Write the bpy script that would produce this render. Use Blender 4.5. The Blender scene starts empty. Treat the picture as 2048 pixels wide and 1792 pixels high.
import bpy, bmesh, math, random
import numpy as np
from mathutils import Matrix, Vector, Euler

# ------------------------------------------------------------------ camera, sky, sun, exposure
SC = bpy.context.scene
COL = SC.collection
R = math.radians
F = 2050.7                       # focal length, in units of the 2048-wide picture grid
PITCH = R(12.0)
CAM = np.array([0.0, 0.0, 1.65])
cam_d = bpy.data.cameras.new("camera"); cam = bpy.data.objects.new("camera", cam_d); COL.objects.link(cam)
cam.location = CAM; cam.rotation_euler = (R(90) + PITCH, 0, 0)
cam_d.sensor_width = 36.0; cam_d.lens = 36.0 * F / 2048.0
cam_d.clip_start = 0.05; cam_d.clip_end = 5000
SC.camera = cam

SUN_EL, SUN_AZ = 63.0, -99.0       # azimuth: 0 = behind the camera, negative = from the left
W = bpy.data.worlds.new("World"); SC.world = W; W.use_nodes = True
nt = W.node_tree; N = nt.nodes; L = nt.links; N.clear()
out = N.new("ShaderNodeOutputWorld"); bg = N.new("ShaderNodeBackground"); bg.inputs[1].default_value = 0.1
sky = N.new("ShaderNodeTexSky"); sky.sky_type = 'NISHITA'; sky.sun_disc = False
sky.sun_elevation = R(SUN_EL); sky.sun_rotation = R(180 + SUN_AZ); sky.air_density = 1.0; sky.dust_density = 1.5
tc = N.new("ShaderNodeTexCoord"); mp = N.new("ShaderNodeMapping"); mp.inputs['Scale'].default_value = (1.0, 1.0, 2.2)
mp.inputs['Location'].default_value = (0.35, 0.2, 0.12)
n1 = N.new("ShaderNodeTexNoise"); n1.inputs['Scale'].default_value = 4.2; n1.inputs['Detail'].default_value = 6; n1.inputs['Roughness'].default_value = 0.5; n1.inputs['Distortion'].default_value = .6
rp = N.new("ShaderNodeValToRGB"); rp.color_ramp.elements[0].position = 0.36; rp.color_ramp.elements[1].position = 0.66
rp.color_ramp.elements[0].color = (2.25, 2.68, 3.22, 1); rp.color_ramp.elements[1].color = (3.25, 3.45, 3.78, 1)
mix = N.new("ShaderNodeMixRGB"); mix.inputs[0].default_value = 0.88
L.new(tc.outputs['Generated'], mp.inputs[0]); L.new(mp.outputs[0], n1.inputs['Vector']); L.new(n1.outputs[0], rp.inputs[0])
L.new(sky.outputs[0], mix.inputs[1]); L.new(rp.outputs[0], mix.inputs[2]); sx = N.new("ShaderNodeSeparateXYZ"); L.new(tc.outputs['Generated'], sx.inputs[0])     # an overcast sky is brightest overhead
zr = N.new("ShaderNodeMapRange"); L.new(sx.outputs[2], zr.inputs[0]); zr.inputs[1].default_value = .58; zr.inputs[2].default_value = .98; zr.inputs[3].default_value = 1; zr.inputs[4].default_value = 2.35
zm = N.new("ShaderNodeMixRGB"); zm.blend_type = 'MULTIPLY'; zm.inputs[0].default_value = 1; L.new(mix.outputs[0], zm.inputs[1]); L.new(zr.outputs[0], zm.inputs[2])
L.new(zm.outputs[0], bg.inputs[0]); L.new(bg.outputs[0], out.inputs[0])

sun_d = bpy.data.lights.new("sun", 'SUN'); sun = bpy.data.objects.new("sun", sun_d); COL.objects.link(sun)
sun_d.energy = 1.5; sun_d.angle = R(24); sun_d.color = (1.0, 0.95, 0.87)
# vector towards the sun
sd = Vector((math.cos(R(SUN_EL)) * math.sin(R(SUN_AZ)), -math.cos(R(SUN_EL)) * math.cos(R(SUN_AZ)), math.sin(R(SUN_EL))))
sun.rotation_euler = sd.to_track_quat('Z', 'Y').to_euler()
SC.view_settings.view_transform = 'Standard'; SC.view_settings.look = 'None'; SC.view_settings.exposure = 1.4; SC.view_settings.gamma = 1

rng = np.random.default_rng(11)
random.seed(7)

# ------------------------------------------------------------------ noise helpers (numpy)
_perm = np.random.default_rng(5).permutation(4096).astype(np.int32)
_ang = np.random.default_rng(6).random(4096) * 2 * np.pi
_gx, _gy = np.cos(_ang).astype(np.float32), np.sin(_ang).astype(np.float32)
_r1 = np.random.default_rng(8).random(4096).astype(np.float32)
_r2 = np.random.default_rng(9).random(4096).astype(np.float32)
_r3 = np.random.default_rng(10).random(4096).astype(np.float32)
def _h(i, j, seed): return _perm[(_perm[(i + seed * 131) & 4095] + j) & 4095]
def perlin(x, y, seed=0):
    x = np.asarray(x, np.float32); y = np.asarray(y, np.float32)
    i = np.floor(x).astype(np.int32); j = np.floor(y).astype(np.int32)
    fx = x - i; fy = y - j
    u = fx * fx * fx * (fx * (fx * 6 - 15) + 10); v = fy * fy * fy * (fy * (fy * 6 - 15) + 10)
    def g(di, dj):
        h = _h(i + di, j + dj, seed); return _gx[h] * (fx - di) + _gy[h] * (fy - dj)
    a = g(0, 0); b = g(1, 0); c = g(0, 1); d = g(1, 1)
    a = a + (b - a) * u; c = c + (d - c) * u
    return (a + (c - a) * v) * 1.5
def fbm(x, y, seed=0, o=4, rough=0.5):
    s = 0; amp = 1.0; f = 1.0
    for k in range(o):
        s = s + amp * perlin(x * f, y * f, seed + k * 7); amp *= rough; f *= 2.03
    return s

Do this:
Word for word, quote all of the data above.

Result of the task:
Write the bpy script that would produce this render. Use Blender 4.5. The Blender scene starts empty. Treat the picture as 2048 pixels wide and 1792 pixels high.
import bpy, bmesh, math, random
import numpy as np
from mathutils import Matrix, Vector, Euler

# ------------------------------------------------------------------ camera, sky, sun, exposure
SC = bpy.context.scene
COL = SC.collection
R = math.radians
F = 2050.7                       # focal length, in units of the 2048-wide picture grid
PITCH = R(12.0)
CAM = np.array([0.0, 0.0, 1.65])
cam_d = bpy.data.cameras.new("camera"); cam = bpy.data.objects.new("camera", cam_d); COL.objects.link(cam)
cam.location = CAM; cam.rotation_euler = (R(90) + PITCH, 0, 0)
cam_d.sensor_width = 36.0; cam_d.lens = 36.0 * F / 2048.0
cam_d.clip_start = 0.05; cam_d.clip_end = 5000
SC.camera = cam

SUN_EL, SUN_AZ = 63.0, -99.0       # azimuth: 0 = behind the camera, negative = from the left
W = bpy.data.worlds.new("World"); SC.world = W; W.use_nodes = True
nt = W.node_tree; N = nt.nodes; L = nt.links; N.clear()
out = N.new("ShaderNodeOutputWorld"); bg = N.new("ShaderNodeBackground"); bg.inputs[1].default_value = 0.1
sky = N.new("ShaderNodeTexSky"); sky.sky_type = 'NISHITA'; sky.sun_disc = False
sky.sun_elevation = R(SUN_EL); sky.sun_rotation = R(180 + SUN_AZ); sky.air_density = 1.0; sky.dust_density = 1.5
tc = N.new("ShaderNodeTexCoord"); mp = N.new("ShaderNodeMapping"); mp.inputs['Scale'].default_value = (1.0, 1.0, 2.2)
mp.inputs['Location'].default_value = (0.35, 0.2, 0.12)
n1 = N.new("ShaderNodeTexNoise"); n1.inputs['Scale'].default_value = 4.2; n1.inputs['Detail'].default_value = 6; n1.inputs['Roughness'].default_value = 0.5; n1.inputs['Distortion'].default_value = .6
rp = N.new("ShaderNodeValToRGB"); rp.color_ramp.elements[0].position = 0.36; rp.color_ramp.elements[1].position = 0.66
rp.color_ramp.elements[0].color = (2.25, 2.68, 3.22, 1); rp.color_ramp.elements[1].color = (3.25, 3.45, 3.78, 1)
mix = N.new("ShaderNodeMixRGB"); mix.inputs[0].default_value = 0.88
L.new(tc.outputs['Generated'], mp.inputs[0]); L.new(mp.outputs[0], n1.inputs['Vector']); L.new(n1.outputs[0], rp.inputs[0])
L.new(sky.outputs[0], mix.inputs[1]); L.new(rp.outputs[0], mix.inputs[2]); sx = N.new("ShaderNodeSeparateXYZ"); L.new(tc.outputs['Generated'], sx.inputs[0])     # an overcast sky is brightest overhead
zr = N.new("ShaderNodeMapRange"); L.new(sx.outputs[2], zr.inputs[0]); zr.inputs[1].default_value = .58; zr.inputs[2].default_value = .98; zr.inputs[3].default_value = 1; zr.inputs[4].default_value = 2.35
zm = N.new("ShaderNodeMixRGB"); zm.blend_type = 'MULTIPLY'; zm.inputs[0].default_value = 1; L.new(mix.outputs[0], zm.inputs[1]); L.new(zr.outputs[0], zm.inputs[2])
L.new(zm.outputs[0], bg.inputs[0]); L.new(bg.outputs[0], out.inputs[0])

sun_d = bpy.data.lights.new("sun", 'SUN'); sun = bpy.data.objects.new("sun", sun_d); COL.objects.link(sun)
sun_d.energy = 1.5; sun_d.angle = R(24); sun_d.color = (1.0, 0.95, 0.87)
# vector towards the sun
sd = Vector((math.cos(R(SUN_EL)) * math.sin(R(SUN_AZ)), -math.cos(R(SUN_EL)) * math.cos(R(SUN_AZ)), math.sin(R(SUN_EL))))
sun.rotation_euler = sd.to_track_quat('Z', 'Y').to_euler()
SC.view_settings.view_transform = 'Standard'; SC.view_settings.look = 'None'; SC.view_settings.exposure = 1.4; SC.view_settings.gamma = 1

rng = np.random.default_rng(11)
random.seed(7)

# ------------------------------------------------------------------ noise helpers (numpy)
_perm = np.random.default_rng(5).permutation(4096).astype(np.int32)
_ang = np.random.default_rng(6).random(4096) * 2 * np.pi
_gx, _gy = np.cos(_ang).astype(np.float32), np.sin(_ang).astype(np.float32)
_r1 = np.random.default_rng(8).random(4096).astype(np.float32)
_r2 = np.random.default_rng(9).random(4096).astype(np.float32)
_r3 = np.random.default_rng(10).random(4096).astype(np.float32)
def _h(i, j, seed): return _perm[(_perm[(i + seed * 131) & 4095] + j) & 4095]
def perlin(x, y, seed=0):
    x = np.asarray(x, np.float32); y = np.asarray(y, np.float32)
    i = np.floor(x).astype(np.int32); j = np.floor(y).astype(np.int32)
    fx = x - i; fy = y - j
    u = fx * fx * fx * (fx * (fx * 6 - 15) + 10); v = fy * fy * fy * (fy * (fy * 6 - 15) + 10)
    def g(di, dj):
        h = _h(i + di, j + dj, seed); return _gx[h] * (fx - di) + _gy[h] * (fy - dj)
    a = g(0, 0); b = g(1, 0); c = g(0, 1); d = g(1, 1)
    a = a + (b - a) * u; c = c + (d - c) * u
    return (a + (c - a) * v) * 1.5
def fbm(x, y, seed=0, o=4, rough=0.5):
    s = 0; amp = 1.0; f = 1.0
    for k in range(o):
        s = s + amp * perlin(x * f, y * f, seed + k * 7); amp *= rough; f *= 2.03
    return s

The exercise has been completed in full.